(begin)
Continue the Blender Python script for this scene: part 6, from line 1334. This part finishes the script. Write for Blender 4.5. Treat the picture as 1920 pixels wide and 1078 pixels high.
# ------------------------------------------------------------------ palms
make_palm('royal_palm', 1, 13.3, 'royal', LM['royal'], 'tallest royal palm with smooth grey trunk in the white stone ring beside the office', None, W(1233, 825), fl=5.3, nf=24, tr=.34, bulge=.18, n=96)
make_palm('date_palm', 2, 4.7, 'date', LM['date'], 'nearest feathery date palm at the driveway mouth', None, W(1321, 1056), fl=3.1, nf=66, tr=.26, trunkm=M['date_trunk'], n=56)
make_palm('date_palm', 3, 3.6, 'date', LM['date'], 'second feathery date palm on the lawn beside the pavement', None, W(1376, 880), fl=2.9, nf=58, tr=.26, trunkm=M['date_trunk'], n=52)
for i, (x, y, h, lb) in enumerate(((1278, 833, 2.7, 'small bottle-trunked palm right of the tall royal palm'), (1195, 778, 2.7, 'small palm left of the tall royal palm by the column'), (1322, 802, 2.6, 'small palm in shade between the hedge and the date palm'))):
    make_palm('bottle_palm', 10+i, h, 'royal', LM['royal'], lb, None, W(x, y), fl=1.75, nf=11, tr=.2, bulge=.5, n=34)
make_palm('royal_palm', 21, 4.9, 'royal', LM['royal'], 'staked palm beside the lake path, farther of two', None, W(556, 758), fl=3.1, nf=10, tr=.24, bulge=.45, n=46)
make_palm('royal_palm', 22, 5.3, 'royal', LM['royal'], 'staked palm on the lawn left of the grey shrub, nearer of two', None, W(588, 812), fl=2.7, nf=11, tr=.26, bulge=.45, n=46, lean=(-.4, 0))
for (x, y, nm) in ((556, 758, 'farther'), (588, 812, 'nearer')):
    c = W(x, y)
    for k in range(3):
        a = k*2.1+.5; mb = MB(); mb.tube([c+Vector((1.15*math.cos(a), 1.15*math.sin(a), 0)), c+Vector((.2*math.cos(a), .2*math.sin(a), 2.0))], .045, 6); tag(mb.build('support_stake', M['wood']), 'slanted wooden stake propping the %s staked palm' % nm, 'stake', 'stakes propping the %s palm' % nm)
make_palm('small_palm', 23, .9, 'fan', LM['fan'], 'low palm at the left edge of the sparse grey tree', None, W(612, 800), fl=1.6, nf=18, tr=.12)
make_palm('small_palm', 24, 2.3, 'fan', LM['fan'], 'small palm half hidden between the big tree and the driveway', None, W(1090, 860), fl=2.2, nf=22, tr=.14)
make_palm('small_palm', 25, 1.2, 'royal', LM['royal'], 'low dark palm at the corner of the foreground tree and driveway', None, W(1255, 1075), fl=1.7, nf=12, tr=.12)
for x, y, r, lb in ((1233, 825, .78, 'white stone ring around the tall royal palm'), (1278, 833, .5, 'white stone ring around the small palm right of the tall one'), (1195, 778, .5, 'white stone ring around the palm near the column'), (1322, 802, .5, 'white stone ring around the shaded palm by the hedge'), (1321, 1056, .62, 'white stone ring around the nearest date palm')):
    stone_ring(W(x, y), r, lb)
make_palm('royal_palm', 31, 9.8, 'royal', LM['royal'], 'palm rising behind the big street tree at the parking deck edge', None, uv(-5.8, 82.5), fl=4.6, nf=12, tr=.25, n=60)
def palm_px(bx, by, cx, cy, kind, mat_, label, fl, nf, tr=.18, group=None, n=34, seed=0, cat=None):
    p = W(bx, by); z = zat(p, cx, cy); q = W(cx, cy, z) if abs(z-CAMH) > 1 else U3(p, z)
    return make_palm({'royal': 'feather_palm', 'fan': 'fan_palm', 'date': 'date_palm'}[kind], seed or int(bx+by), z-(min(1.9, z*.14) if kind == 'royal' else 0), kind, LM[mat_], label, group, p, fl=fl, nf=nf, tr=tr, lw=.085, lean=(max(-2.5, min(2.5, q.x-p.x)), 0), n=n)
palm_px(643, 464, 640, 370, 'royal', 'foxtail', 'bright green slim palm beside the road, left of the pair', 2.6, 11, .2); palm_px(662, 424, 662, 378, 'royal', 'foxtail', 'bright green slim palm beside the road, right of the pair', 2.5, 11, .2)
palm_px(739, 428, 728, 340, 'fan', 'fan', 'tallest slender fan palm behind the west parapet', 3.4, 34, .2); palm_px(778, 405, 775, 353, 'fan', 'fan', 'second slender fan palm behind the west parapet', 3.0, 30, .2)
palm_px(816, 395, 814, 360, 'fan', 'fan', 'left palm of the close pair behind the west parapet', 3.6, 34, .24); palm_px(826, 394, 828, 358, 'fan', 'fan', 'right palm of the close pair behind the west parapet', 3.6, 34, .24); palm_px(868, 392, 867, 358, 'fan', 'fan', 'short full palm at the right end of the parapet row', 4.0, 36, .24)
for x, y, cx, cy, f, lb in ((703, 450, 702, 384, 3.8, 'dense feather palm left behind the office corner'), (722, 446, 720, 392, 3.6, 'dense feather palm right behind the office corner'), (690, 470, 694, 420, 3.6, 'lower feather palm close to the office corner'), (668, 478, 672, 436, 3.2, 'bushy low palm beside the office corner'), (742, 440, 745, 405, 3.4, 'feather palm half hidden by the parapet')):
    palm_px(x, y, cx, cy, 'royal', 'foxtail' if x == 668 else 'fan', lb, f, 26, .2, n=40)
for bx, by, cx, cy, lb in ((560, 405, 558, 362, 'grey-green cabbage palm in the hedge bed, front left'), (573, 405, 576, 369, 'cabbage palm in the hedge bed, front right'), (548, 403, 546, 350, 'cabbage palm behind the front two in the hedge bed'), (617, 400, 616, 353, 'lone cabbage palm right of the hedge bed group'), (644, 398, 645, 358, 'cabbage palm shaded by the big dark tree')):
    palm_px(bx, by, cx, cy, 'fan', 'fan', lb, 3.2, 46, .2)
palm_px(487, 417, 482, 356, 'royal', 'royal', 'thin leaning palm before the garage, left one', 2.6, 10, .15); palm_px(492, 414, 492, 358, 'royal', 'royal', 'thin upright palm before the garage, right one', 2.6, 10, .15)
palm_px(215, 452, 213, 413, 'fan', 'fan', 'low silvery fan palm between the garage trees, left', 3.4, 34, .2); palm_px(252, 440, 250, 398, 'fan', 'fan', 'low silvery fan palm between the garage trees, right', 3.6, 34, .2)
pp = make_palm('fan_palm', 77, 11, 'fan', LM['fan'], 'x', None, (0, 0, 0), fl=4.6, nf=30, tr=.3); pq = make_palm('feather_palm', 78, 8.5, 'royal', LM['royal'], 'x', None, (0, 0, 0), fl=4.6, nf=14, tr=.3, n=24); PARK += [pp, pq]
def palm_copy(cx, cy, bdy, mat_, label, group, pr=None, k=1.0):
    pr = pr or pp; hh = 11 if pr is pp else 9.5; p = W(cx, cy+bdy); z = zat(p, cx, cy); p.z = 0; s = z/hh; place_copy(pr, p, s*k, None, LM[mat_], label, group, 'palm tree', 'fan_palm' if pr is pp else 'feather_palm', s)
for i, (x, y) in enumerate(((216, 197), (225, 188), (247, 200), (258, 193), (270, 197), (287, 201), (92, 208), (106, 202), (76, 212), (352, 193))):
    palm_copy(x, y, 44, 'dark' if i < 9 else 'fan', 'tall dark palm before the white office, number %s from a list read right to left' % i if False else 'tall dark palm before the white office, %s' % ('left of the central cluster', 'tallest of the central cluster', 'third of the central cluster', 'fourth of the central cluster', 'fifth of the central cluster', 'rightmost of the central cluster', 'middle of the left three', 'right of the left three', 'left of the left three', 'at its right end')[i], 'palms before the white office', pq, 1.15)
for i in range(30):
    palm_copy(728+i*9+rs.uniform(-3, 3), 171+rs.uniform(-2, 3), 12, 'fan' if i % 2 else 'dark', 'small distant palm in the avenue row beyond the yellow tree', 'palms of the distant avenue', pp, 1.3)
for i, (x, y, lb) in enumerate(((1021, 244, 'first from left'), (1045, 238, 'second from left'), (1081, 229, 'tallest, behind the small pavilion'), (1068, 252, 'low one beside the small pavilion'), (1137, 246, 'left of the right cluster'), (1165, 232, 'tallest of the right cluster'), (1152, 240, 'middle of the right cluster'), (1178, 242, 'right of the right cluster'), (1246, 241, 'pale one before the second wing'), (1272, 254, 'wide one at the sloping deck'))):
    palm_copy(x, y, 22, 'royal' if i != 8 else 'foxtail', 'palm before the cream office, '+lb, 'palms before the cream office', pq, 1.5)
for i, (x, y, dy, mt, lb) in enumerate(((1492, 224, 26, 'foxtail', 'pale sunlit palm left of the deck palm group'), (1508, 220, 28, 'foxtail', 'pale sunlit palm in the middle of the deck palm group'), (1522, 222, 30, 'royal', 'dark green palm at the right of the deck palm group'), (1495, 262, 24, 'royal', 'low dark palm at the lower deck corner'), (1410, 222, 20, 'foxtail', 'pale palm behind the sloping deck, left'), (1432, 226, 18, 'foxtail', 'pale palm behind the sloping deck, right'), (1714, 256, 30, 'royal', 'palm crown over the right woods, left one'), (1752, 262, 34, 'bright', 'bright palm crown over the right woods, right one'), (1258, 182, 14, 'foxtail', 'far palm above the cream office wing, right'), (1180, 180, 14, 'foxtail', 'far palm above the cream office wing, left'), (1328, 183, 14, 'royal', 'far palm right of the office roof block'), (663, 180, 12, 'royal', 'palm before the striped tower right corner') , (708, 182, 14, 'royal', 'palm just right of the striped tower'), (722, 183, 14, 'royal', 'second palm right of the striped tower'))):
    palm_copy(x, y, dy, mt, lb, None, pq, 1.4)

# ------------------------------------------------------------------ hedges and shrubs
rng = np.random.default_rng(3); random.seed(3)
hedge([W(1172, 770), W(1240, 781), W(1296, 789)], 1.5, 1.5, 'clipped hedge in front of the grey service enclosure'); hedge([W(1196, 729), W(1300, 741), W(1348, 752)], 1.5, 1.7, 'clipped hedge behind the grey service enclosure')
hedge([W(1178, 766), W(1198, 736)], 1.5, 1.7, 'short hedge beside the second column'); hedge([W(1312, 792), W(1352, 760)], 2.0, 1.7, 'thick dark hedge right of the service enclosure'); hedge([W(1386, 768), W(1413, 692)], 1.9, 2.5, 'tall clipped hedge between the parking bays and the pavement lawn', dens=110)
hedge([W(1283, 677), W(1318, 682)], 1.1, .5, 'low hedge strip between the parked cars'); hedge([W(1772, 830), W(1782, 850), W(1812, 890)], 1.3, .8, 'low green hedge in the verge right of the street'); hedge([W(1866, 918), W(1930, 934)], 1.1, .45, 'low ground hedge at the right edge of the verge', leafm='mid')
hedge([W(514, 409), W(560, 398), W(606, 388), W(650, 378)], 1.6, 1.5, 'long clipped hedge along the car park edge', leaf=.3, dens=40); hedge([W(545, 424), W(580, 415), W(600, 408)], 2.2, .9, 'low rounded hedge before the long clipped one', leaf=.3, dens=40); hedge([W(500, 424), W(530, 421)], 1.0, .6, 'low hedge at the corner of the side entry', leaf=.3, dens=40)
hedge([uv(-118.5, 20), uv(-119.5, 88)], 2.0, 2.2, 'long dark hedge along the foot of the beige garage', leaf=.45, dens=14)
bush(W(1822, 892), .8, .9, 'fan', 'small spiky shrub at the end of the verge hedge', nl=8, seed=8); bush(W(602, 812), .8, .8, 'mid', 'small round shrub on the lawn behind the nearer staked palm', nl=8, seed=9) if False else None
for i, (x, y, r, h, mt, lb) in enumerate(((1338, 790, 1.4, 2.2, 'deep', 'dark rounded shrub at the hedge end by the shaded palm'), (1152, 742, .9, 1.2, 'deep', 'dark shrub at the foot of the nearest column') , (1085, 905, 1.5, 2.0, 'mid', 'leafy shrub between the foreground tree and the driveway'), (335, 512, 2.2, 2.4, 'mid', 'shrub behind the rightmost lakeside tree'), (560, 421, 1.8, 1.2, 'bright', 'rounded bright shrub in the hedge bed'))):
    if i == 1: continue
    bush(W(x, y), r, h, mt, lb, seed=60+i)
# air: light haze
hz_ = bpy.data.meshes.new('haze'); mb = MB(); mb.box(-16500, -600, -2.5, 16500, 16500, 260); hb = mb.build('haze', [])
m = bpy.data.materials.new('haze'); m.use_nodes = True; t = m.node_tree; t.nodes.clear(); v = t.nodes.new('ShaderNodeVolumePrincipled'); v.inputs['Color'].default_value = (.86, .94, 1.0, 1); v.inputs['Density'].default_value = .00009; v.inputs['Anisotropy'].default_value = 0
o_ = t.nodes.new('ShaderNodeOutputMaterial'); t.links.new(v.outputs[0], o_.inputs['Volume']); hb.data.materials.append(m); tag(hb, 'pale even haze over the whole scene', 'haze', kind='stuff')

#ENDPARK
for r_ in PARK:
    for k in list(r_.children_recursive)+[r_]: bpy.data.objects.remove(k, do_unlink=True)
(end)
▶ **Objective**
Report only a number: how many lines in the material above contain the string "scene".

▶ **Solution**
2